Em suma, o povo é burro e precisa ser tutelado. E a democracia, que dá à população o direito de fazer suas escolhas e arcar com as consequências, é algo superestimado. Ai, que saudades do Jair e do Guedes, não é mesmo?
Não à toa, há no mercado financeiro brasileiro quem ostenta um pôster de nu frontal do general Augusto Pinochet, ex-ditador do Chile, em seu quarto. O carniceiro entregou a economia a neoliberais, garantindo que críticas fossem caladas na base da tortura, do desaparecimento e do assassinato.
Nas últimas semanas, críticas à política de Roberto Campos Neto à frente do Banco Central (que vem agindo como ator político e não técnico, chantageando o governo para que ele divulgasse novas regras fiscais, e que elas fossem do seu agrado) foram tratadas como coisa de ignorante por parte de autointitulados arautos da iluminação.
Apesar de existir na economia diferentes correntes de pensamento, apresentando diferentes maneiras de enfrentar um problema, os arautos bradavam que "ciência" era a deles. O resto, truque vagabundo de mágica. Ou seja, com inflação, subam-se os juros, ignorando que respostas podem ser mais complexas que isso.
Membros da mesma elite que vocifera contra o aumento do salário mínimo acima da inflação, dizendo que a economia não aguenta, são os que defendem os juros altos do Banco Central, justificando-se que é pelo bem dos mais pobres. Aliás, seria ótimo que jornalistas e consultores que vem chamando de burro quem pede juros menores colocassem ao final de suas análises um disclaimer informando quanto têm em suas carteiras de investimento. Só por transparência.
O Datafolha ajuda a restaurar um pouco as coisas. Claro que pesquisa não é urna, caso contrário não seriam necessárias eleições. Mas a quantidade robusta das críticas aos juros e ao Banco Central em ambas respostas deveria servir, pelo menos, para baixar a arrogância dos que se veem como o caminho, a verdade e a vida, falando em nome daqueles que não lhes deram mandato para tanto.

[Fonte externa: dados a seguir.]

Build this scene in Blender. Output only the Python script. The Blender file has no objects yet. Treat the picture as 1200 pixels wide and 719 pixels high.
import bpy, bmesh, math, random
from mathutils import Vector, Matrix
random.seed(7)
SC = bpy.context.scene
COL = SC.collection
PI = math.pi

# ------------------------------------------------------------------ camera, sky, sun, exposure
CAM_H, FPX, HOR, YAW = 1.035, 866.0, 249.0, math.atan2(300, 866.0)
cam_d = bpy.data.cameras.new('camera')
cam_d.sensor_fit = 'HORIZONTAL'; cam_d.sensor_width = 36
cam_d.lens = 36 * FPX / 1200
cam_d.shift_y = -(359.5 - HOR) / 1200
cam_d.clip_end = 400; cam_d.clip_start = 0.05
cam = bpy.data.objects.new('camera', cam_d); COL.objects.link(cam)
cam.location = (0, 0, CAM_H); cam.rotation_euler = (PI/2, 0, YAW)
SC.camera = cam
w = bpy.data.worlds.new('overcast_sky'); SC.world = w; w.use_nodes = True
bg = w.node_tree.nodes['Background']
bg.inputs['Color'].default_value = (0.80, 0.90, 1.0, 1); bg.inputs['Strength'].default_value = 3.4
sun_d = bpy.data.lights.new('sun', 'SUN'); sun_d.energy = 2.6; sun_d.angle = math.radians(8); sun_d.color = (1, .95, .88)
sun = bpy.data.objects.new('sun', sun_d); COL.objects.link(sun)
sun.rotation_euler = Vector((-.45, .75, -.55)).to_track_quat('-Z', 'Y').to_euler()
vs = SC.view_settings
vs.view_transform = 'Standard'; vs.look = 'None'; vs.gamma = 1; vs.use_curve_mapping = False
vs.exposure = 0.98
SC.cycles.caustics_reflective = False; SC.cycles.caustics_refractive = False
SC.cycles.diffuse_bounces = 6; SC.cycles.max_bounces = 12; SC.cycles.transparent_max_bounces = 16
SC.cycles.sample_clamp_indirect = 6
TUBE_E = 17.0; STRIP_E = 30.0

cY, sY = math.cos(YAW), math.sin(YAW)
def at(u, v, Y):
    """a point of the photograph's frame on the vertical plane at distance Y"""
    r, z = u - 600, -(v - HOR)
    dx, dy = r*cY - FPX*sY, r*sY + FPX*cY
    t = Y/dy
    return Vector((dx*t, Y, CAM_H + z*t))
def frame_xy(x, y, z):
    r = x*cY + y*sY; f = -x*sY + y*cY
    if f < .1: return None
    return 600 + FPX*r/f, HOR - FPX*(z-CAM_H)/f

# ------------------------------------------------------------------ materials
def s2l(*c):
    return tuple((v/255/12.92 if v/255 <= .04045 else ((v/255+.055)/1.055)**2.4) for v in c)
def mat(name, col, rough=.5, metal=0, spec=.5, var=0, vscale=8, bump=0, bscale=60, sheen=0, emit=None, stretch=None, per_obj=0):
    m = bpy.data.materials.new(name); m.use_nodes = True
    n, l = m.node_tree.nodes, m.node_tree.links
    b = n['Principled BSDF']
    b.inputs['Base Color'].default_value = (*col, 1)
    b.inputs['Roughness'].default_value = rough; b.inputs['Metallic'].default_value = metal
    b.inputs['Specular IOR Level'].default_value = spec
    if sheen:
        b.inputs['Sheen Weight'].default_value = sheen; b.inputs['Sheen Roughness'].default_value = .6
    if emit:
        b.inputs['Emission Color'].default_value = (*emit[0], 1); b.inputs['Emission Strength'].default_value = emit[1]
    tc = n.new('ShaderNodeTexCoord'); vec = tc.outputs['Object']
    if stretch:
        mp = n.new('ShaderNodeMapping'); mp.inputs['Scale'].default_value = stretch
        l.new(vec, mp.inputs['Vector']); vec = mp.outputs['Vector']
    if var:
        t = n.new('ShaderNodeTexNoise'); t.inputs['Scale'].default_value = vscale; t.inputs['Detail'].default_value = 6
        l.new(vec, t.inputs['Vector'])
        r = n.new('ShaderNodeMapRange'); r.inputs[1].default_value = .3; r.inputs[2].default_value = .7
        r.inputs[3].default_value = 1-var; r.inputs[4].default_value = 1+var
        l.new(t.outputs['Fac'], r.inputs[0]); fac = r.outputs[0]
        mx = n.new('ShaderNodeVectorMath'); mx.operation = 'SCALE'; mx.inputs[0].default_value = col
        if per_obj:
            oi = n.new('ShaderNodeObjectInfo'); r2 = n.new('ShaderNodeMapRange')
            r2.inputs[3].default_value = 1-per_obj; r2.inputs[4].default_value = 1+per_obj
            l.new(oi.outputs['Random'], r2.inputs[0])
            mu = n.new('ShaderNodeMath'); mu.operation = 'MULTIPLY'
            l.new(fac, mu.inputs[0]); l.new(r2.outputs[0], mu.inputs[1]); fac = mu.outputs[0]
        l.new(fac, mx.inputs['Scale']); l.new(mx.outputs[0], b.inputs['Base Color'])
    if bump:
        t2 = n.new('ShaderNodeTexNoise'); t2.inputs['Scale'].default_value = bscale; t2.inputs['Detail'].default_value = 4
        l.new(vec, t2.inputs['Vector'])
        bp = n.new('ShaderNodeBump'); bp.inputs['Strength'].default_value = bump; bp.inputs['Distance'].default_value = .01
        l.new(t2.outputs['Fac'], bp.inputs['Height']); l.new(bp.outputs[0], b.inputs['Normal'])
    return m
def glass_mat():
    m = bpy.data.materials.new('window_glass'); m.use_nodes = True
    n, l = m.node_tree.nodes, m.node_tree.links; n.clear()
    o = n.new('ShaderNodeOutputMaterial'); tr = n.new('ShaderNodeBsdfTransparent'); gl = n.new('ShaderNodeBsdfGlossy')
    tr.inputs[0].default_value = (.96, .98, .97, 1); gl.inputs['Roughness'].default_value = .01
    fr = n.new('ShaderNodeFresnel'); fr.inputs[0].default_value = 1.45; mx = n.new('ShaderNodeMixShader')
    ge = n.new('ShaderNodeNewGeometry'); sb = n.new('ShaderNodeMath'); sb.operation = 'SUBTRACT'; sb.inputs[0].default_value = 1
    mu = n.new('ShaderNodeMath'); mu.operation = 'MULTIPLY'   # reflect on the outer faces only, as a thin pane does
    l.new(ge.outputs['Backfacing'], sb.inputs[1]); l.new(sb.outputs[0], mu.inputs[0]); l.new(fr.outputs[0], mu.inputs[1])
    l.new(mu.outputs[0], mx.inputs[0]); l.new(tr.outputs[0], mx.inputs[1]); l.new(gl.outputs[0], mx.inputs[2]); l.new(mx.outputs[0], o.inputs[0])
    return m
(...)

Isso vai mudar o comportamento de Roberto Campos Neto? Não. Mas ajuda a proteger a política de ser criminalizada e relativiza o discurso do pensamento econômico único, que conta com bastante espaço e afeto na mídia.
Lula erra e exagera em vários momentos, merecendo ser criticado por conta disso. Mas é ele e não a Faria Lima quem tem mandato para falar em nome da população. E pelos números apresentados pelo Datafolha, o seu silêncio diante dos juros escorchantes seria encarado como um estelionato eleitoral.